### [TASK PROMPT]
Only lines with the word "scene" are needed; collect each of them from the listing below.

### [DATASET EXTRACT]
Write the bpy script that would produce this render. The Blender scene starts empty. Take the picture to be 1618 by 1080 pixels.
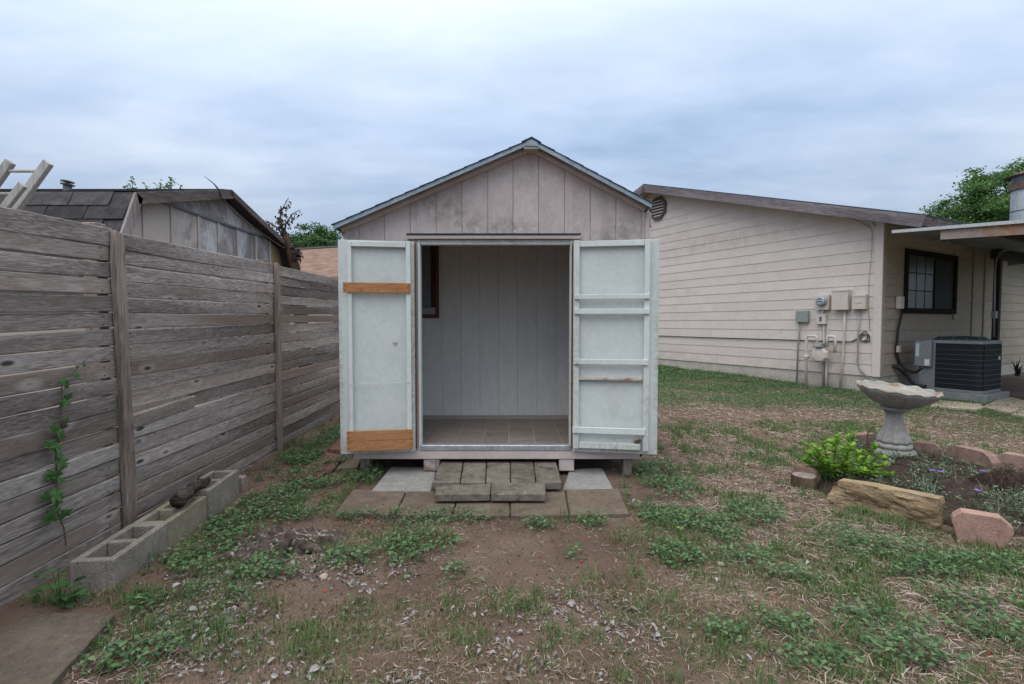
import bpy, bmesh, math, random
import numpy as np
from mathutils import Matrix, Vector, noise as mnoise

rnd = random.Random(7)
NR = np.random.default_rng(11)
sc = bpy.context.scene
COL = sc.collection
R = math.radians

# ------------------------------------------------------------------ camera, sky, sun, exposure
FPX, CX, CY, HOR, CAMH = 776.0, 809.0, 540.0, 510.0, 1.25
PITCH = math.atan((CY - HOR) / FPX)
cam_d = bpy.data.cameras.new("camera")
cam_d.sensor_fit = 'HORIZONTAL'; cam_d.sensor_width = 36.0
cam_d.lens = FPX / 1618.0 * 36.0
cam_d.clip_start = 0.05; cam_d.clip_end = 900.0
cam = bpy.data.objects.new("camera", cam_d); COL.objects.link(cam)
cam.location = (0, 0, CAMH); cam.rotation_euler = (R(90) - PITCH, 0, 0)
sc.camera = cam

SUN_EL, SUN_AZ = R(56), R(215)          # azimuth clockwise from +Y: behind the camera, to the left
world = bpy.data.worlds.new("World"); sc.world = world; world.use_nodes = True
def build_world():
    nt = world.node_tree; N = nt.nodes; L = nt.links; N.clear()
    out = N.new('ShaderNodeOutputWorld'); bg = N.new('ShaderNodeBackground'); bg.inputs['Strength'].default_value = 0.1
    sky = N.new('ShaderNodeTexSky'); sky.sky_type = 'NISHITA'; sky.sun_disc = False
    sky.sun_elevation = SUN_EL; sky.sun_rotation = SUN_AZ; sky.air_density = 1.2; sky.dust_density = 2.0
    tc = N.new('ShaderNodeTexCoord'); sep = N.new('ShaderNodeSeparateXYZ'); L.new(tc.outputs['Generated'], sep.inputs[0])
    def mth(op, a, b=None, cl=False):
        n = N.new('ShaderNodeMath'); n.operation = op; n.use_clamp = cl
        for i, q in enumerate((a, b)):
            if q is None: continue
            if isinstance(q, (int, float)): n.inputs[i].default_value = q
            else: L.new(q, n.inputs[i])
        return n.outputs[0]
    zc = mth('MAXIMUM', sep.outputs['Z'], 0.0)
    den = mth('ADD', zc, 0.16)
    cmb = N.new('ShaderNodeCombineXYZ')
    L.new(mth('DIVIDE', sep.outputs['X'], den), cmb.inputs[0]); L.new(mth('DIVIDE', sep.outputs['Y'], den), cmb.inputs[1])
    def noi(scale, sx, sy, rot, off, detail, rough, dist):
        mp = N.new('ShaderNodeMapping'); mp.inputs['Scale'].default_value = (sx, sy, 1); mp.inputs['Rotation'].default_value = (0, 0, R(rot))
        mp.inputs['Location'].default_value = off; L.new(cmb.outputs[0], mp.inputs[0])
        n = N.new('ShaderNodeTexNoise'); n.inputs['Scale'].default_value = scale; n.inputs['Detail'].default_value = detail
        n.inputs['Roughness'].default_value = rough; n.inputs['Distortion'].default_value = dist
        L.new(mp.outputs[0], n.inputs['Vector']); return n.outputs['Fac']
    big = noi(0.62, .85, 1.2, 14, (1.8, 0.35, 0), 4, .5, .12)
    fine = noi(1.9, .9, 1.7, 24, (3.7, 8.1, 0), 8, .58, .15)
    v = mth('ADD', mth('MULTIPLY', big, .66), mth('MULTIPLY', fine, .34))
    rmp = N.new('ShaderNodeValToRGB'); e = rmp.color_ramp.elements
    e[0].position = .33; e[0].color = (.235, .325, .46, 1)
    e[1].position = .65; e[1].color = (.525, .59, .685, 1)
    m = e.new(.48); m.color = (.36, .445, .585, 1)
    L.new(v, rmp.inputs[0])
    # an overcast sky grows brighter and greyer towards the zenith
    gr = mth('ADD', mth('MULTIPLY', mth('POWER', zc, 1.3), 2.2), .70)
    zm = N.new('ShaderNodeMixRGB'); zm.inputs[2].default_value = (.56, .57, .57, 1); L.new(mth('MULTIPLY', mth('SUBTRACT', zc, .34), 1.9, True), zm.inputs[0]); L.new(rmp.outputs[0], zm.inputs[1])
    vs = N.new('ShaderNodeVectorMath'); vs.operation = 'SCALE'; L.new(zm.outputs[0], vs.inputs[0]); L.new(mth('MULTIPLY', gr, 10.0), vs.inputs['Scale'])
    mx = N.new('ShaderNodeMixRGB'); mx.inputs[0].default_value = .9
    L.new(sky.outputs[0], mx.inputs[1]); L.new(vs.outputs[0], mx.inputs[2])
    L.new(mx.outputs[0], bg.inputs['Color']); L.new(bg.outputs[0], out.inputs[0])
build_world()
sun_d = bpy.data.lights.new("sun", 'SUN'); sun_d.energy = .75; sun_d.angle = R(50); sun_d.color = (1.0, .95, .88)
sun = bpy.data.objects.new("sun", sun_d); COL.objects.link(sun)
sdir = Vector((math.sin(SUN_AZ) * math.cos(SUN_EL), math.cos(SUN_AZ) * math.cos(SUN_EL), math.sin(SUN_EL)))
sun.rotation_euler = (-sdir).to_track_quat('-Z', 'Y').to_euler(); sun.location = sdir * 40
vs_ = sc.view_settings; vs_.view_transform = 'Standard'; vs_.look = 'None'; vs_.exposure = 0.46; vs_.gamma = 1.0; vs_.use_curve_mapping = False
sc.render.engine = 'CYCLES'
sc.cycles.use_denoising = True
sc.cycles.max_bounces = 7; sc.cycles.diffuse_bounces = 4; sc.cycles.glossy_bounces = 3; sc.cycles.transparent_max_bounces = 8

# ------------------------------------------------------------------ measuring: from a sight line to a place in the yard
cp, sp_ = math.cos(PITCH), math.sin(PITCH)
def ray(u, v):
    a = (u - CX) / FPX; b = (CY - v) / FPX
    return Vector((a, cp + b * sp_, -sp_ + b * cp))
def P(u, v, Y):
    d = ray(u, v); return d * (Y / d.y) + Vector((0, 0, CAMH))
def PX(u, v, X):
    d = ray(u, v); return d * (X / d.x) + Vector((0, 0, CAMH))
def sst(t): t = min(1, max(0, t)); return t * t * (3 - 2 * t)
def gz(x, y):
    yy = min(max(0, y - 4), 11)
    return .02 * yy - .015 * min(max(x, -6), 9) * sst((y - 3) / 3)
def G(u, v, h=0.0):
    d = ray(u, v); z = h
    for _ in range(6):
        t = (z - CAMH) / d.z; z = gz(d.x * t, d.y * t) + h
    return Vector((d.x * t, d.y * t, z))

# ------------------------------------------------------------------ objects
WM = {}
def place(o, parent=None, M=None):
    M = M or Matrix.Identity(4)
    if parent is not None:
        o.parent = parent; o.matrix_parent_inverse = WM[parent.name].inverted()
    o.matrix_basis = M; WM[o.name] = M
    return o
def tag(o, label=None, cat=None, group=None, kind=None):
    if label: o['label'] = label
    if cat: o['category'] = cat
    if group: o['group'] = group
    if kind: o['kind'] = kind
    return o
def thing(name, label, cat, loc=(0, 0, 0), rz=0, group=None):
    o = bpy.data.objects.new(name, None); COL.objects.link(o); o.empty_display_size = .1
    place(o, None, Matrix.Translation(Vector(loc)) @ Matrix.Rotation(rz, 4, 'Z'))
    return tag(o, label, cat, group)
def link(name, me, mat=None, parent=None, M=None):
    o = bpy.data.objects.new(name, me); COL.objects.link(o)
    if mat is not None and not me.materials: me.materials.append(mat)
    return place(o, parent, M)

class MB:
    def __init__(s): s.v = []; s.f = []
    def raw(s, vs, fs, M=None):
        b = len(s.v)
        for p in vs:
            p = Vector(p); s.v.append(tuple(M @ p if M is not None else p))
        s.f += [tuple(i + b for i in f) for f in fs]; return s
    def box(s, x0, x1, y0, y1, z0, z1, M=None):
        if x1 < x0: x0, x1 = x1, x0
        if y1 < y0: y0, y1 = y1, y0
        if z1 < z0: z0, z1 = z1, z0
        return s.raw([(x0,y0,z0),(x1,y0,z0),(x1,y1,z0),(x0,y1,z0),(x0,y0,z1),(x1,y0,z1),(x1,y1,z1),(x0,y1,z1)],
                     [(0,3,2,1),(4,5,6,7),(0,1,5,4),(1,2,6,5),(2,3,7,6),(3,0,4,7)], M)
    def hexa(s, p, M=None):   # 8 points: bottom 0-3 counter-clockwise, top 4-7
        return s.raw(p, [(0,3,2,1),(4,5,6,7),(0,1,5,4),(1,2,6,5),(2,3,7,6),(3,0,4,7)], M)
    def prism(s, poly, a, b, axis='y', M=None):   # polygon in the two other axes, extruded along axis from a to b
        n = len(poly)
        def mk(q, t):
            return {'y': (q[0], t, q[1]), 'x': (t, q[0], q[1]), 'z': (q[0], q[1], t)}[axis]
        vs = [mk(q, a) for q in poly] + [mk(q, b) for q in poly]
        fs = [tuple(range(n)), tuple(range(2 * n - 1, n - 1, -1))] + [(i, i + n, (i + 1) % n + n, (i + 1) % n) for i in range(n)]
        return s.raw(vs, fs, M)
    def tube(s, pts, r, n=8, M=None, caps=True):
        pts = [Vector(p) for p in pts]; m = len(pts)
        rs = r if isinstance(r, (list, tuple)) else [r] * m
        ref = None; vs = []
        for i, p in enumerate(pts):
            t = (pts[min(i + 1, m - 1)] - pts[max(i - 1, 0)]).normalized()
            if ref is None: ref = t.orthogonal().normalized()
            ref = (ref - t * ref.dot(t))
            ref = ref.normalized() if ref.length > 1e-6 else t.orthogonal().normalized()
            bt = t.cross(ref)
            for k in range(n):
                a = 2 * math.pi * k / n; vs.append(p + (ref * math.cos(a) + bt * math.sin(a)) * rs[i])
        fs = [(i * n + k, i * n + (k + 1) % n, (i + 1) * n + (k + 1) % n, (i + 1) * n + k) for i in range(m - 1) for k in range(n)]
        if caps: fs += [tuple(range(n - 1, -1, -1)), tuple((m - 1) * n + k for k in range(n))]
        return s.raw(vs, fs, M)
    def lathe(s, prof, n=32, M=None, rf=None):
        vs = []
        for j, (r, z) in enumerate(prof):
            for k in range(n):
                a = 2 * math.pi * k / n; rr, zz = (rf(r, z, a, j) if rf else (r, z))
                vs.append((rr * math.cos(a), rr * math.sin(a), zz))
        fs = [(j * n + k, j * n + (k + 1) % n, (j + 1) * n + (k + 1) % n, (j + 1) * n + k) for j in range(len(prof) - 1) for k in range(n)]
        fs += [tuple(range(n - 1, -1, -1)), tuple((len(prof) - 1) * n + k for k in range(n))]
        return s.raw(vs, fs, M)
    def mesh(s, name, bevel=0, seg=1, smooth=False):
        me = bpy.data.meshes.new(name)
        bm = bmesh.new(); vv = [bm.verts.new(p) for p in s.v]
        for f in s.f:
            try: bm.faces.new([vv[i] for i in f])
            except ValueError: pass
        bmesh.ops.recalc_face_normals(bm, faces=bm.faces)
        if bevel:
            ed = [e for e in bm.edges if len(e.link_faces) == 2 and e.calc_face_angle(0) > R(25)]
            bmesh.ops.bevel(bm, geom=ed, offset=bevel, segments=seg, affect='EDGES', profile=.6, clamp_overlap=True)
        bm.to_mesh(me); bm.free()
        if smooth:
            me.polygons.foreach_set('use_smooth', [True] * len(me.polygons))
        return me
    def build(s, name, mat, parent=None, bevel=0, seg=1, smooth=False, M=None):
        return link(name, s.mesh(name, bevel, seg, smooth), mat, parent, M)
def autosmooth(o, ang=40):
    try: o.data.set_sharp_from_angle(angle=R(ang))
    except Exception: pass
    return o
def nptri(name, V, F, mat, parent=None, smooth=False):
    V = np.asarray(V, dtype=np.float32).reshape(-1, 3); F = np.asarray(F, dtype=np.int32).reshape(-1, 3)
    me = bpy.data.meshes.new(name); me.vertices.add(len(V)); me.vertices.foreach_set('co', V.ravel())
    me.loops.add(F.size); me.loops.foreach_set('vertex_index', F.ravel())
    me.polygons.add(len(F)); me.polygons.foreach_set('loop_start', np.arange(0, F.size, 3, dtype=np.int32))
    try: me.polygons.foreach_set('loop_total', np.full(len(F), 3, dtype=np.int32))
    except Exception: pass
    me.update(calc_edges=True); me.validate()
    if smooth: me.polygons.foreach_set('use_smooth', np.ones(len(F), dtype=bool))
    return link(name, me, mat, parent)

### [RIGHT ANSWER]
Write the bpy script that would produce this render. The Blender scene starts empty. Take the picture to be 1618 by 1080 pixels.
sc = bpy.context.scene